- **EXERCISE REQUIREMENTS**
Please restate, exactly as written, the lines running from the beginning of the material through the line that has "from mathutils.bvhtree import BVHTree" in it.

- **INFORMATION PROVIDED**
※

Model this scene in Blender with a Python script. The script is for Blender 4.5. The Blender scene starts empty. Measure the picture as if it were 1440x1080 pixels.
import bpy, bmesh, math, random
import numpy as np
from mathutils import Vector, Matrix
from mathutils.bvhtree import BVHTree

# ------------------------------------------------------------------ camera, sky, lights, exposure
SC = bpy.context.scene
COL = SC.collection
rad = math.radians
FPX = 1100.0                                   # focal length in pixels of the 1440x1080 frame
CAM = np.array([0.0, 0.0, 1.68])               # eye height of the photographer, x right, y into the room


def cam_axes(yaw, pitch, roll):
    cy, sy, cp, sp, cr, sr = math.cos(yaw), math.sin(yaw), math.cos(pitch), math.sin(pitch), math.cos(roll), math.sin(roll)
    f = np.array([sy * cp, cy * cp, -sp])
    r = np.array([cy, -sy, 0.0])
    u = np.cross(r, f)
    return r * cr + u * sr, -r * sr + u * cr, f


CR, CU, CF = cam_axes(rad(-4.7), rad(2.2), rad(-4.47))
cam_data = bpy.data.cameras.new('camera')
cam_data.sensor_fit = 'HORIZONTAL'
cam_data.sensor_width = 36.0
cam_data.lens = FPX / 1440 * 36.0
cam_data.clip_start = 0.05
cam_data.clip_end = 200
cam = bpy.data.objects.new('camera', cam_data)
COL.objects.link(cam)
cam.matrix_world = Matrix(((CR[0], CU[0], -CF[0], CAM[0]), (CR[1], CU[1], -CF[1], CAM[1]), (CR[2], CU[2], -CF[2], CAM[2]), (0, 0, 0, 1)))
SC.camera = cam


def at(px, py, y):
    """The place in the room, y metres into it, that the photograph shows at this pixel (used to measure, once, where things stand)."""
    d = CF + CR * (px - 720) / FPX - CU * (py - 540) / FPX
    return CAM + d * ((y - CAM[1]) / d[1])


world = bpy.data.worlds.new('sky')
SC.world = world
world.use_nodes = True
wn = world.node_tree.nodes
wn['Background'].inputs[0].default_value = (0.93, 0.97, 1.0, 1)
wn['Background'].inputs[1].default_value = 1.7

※

- **EXERCISE OUTPUT**
Model this scene in Blender with a Python script. The script is for Blender 4.5. The Blender scene starts empty. Measure the picture as if it were 1440x1080 pixels.
import bpy, bmesh, math, random
import numpy as np
from mathutils import Vector, Matrix
from mathutils.bvhtree import BVHTree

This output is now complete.